● Entries with scene source code
■ ■ ■ ■ ■ ■ ■
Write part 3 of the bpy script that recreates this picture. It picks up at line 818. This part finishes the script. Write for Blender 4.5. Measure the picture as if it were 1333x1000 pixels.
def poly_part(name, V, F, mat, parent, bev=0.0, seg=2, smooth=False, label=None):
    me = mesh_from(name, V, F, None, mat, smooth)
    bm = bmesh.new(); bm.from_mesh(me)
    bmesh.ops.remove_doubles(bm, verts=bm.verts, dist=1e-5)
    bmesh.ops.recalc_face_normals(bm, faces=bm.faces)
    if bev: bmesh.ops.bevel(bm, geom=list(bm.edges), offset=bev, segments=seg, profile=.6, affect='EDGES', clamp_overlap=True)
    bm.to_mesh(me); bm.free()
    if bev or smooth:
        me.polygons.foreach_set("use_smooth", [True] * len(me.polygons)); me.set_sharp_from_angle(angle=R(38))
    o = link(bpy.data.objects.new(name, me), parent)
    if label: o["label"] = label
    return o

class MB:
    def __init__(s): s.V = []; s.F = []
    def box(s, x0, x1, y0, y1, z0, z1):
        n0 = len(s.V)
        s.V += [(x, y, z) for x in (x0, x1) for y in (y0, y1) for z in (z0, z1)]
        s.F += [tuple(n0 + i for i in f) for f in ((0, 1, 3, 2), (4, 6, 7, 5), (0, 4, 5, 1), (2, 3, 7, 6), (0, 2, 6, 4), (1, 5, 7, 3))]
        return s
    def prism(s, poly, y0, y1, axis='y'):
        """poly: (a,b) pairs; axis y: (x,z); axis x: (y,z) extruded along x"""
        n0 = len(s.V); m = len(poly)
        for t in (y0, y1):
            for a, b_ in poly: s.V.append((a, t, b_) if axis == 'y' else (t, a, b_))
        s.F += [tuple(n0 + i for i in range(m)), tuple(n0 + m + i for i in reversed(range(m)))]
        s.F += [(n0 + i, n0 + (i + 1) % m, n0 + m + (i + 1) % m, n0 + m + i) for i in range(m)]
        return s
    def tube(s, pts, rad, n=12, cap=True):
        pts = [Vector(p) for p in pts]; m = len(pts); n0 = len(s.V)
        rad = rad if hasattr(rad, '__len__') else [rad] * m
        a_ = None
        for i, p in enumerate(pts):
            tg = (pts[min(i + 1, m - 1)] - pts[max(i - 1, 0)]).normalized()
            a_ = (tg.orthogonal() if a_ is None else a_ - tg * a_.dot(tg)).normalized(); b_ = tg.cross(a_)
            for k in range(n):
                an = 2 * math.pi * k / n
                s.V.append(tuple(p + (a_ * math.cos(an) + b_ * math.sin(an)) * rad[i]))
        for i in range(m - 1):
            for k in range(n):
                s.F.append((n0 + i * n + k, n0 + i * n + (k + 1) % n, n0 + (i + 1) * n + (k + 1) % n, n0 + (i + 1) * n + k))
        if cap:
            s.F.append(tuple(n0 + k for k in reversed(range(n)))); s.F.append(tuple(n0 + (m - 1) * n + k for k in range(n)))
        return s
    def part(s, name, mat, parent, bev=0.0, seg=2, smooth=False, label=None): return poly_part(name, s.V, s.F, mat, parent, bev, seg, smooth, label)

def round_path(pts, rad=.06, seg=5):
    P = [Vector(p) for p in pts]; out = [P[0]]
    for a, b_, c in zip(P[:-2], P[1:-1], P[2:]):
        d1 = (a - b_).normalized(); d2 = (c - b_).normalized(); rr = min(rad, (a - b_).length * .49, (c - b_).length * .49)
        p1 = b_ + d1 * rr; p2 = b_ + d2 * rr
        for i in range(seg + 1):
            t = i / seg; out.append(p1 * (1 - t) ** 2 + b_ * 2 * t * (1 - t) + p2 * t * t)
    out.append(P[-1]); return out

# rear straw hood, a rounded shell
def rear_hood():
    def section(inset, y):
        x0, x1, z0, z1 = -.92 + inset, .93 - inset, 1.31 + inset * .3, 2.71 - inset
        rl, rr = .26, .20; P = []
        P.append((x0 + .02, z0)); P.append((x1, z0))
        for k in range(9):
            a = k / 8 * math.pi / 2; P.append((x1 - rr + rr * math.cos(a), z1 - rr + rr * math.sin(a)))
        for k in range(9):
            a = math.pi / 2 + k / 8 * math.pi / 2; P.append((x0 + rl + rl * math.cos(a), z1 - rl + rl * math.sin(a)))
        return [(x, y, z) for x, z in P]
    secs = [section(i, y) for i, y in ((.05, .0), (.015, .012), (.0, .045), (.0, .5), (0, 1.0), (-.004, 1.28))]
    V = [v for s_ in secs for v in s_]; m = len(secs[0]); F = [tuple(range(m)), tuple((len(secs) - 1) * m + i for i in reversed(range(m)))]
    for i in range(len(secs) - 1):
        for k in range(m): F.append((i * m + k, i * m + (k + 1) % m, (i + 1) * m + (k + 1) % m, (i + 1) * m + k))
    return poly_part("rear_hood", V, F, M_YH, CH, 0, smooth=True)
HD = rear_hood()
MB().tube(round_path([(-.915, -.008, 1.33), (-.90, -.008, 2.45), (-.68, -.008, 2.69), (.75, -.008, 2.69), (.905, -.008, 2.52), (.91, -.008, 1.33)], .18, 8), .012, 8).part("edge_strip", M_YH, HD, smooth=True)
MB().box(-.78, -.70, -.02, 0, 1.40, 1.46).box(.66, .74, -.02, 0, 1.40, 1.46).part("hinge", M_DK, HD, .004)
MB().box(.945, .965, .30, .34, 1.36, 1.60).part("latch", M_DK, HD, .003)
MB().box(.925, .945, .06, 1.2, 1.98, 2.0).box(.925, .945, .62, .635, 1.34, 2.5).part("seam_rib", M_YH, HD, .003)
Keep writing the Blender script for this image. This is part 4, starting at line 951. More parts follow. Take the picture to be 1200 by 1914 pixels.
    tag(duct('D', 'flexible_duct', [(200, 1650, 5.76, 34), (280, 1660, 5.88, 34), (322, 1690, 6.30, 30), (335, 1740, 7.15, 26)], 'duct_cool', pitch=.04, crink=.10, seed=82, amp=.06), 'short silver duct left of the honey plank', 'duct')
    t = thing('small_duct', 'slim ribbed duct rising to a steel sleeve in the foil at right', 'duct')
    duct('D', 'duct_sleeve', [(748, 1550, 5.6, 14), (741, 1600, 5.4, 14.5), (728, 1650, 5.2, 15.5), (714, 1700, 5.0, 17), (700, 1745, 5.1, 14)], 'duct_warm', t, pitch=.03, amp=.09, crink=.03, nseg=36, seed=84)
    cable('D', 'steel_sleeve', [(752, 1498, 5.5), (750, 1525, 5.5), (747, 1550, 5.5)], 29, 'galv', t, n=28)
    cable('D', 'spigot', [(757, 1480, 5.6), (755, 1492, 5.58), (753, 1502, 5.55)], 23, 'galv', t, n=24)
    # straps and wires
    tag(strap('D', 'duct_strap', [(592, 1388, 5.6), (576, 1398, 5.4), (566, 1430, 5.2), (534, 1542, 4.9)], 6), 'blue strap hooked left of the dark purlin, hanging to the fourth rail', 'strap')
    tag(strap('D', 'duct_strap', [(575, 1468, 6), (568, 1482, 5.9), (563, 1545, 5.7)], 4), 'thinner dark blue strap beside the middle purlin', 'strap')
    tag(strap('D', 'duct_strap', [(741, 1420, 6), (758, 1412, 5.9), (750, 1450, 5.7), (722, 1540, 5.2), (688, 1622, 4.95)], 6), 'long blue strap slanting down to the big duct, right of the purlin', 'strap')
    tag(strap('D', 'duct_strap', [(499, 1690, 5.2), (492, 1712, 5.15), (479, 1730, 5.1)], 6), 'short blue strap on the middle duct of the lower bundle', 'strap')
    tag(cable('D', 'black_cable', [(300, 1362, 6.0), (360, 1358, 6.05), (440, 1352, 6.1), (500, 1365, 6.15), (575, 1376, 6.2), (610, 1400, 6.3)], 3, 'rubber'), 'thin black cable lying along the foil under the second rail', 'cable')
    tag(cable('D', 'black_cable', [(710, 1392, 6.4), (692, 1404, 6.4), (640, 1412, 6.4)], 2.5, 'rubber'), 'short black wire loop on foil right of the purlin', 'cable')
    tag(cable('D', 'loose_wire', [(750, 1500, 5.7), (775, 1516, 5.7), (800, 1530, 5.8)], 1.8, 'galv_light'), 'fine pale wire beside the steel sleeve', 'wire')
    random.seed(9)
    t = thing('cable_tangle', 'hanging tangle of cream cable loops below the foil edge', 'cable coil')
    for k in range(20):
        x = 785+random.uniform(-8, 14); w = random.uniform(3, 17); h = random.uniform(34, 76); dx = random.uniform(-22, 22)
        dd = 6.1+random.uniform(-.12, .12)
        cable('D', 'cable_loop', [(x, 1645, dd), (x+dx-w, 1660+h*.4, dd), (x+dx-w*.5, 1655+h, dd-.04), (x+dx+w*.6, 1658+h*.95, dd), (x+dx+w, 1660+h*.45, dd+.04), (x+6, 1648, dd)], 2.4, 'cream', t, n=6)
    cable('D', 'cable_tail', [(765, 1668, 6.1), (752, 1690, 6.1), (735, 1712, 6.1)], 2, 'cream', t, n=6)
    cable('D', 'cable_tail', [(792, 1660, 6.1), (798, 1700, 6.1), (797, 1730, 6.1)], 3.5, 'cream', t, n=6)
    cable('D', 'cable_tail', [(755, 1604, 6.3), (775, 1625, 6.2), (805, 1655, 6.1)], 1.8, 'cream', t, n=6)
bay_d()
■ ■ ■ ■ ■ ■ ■
Pick out each line that holds the string "pixels".

Write part 3 of the bpy script that recreates this picture. It picks up at line 818. This part finishes the script. Write for Blender 4.5. Measure the picture as if it were 1333x1000 pixels.
Keep writing the Blender script for this image. This is part 4, starting at line 951. More parts follow. Take the picture to be 1200 by 1914 pixels.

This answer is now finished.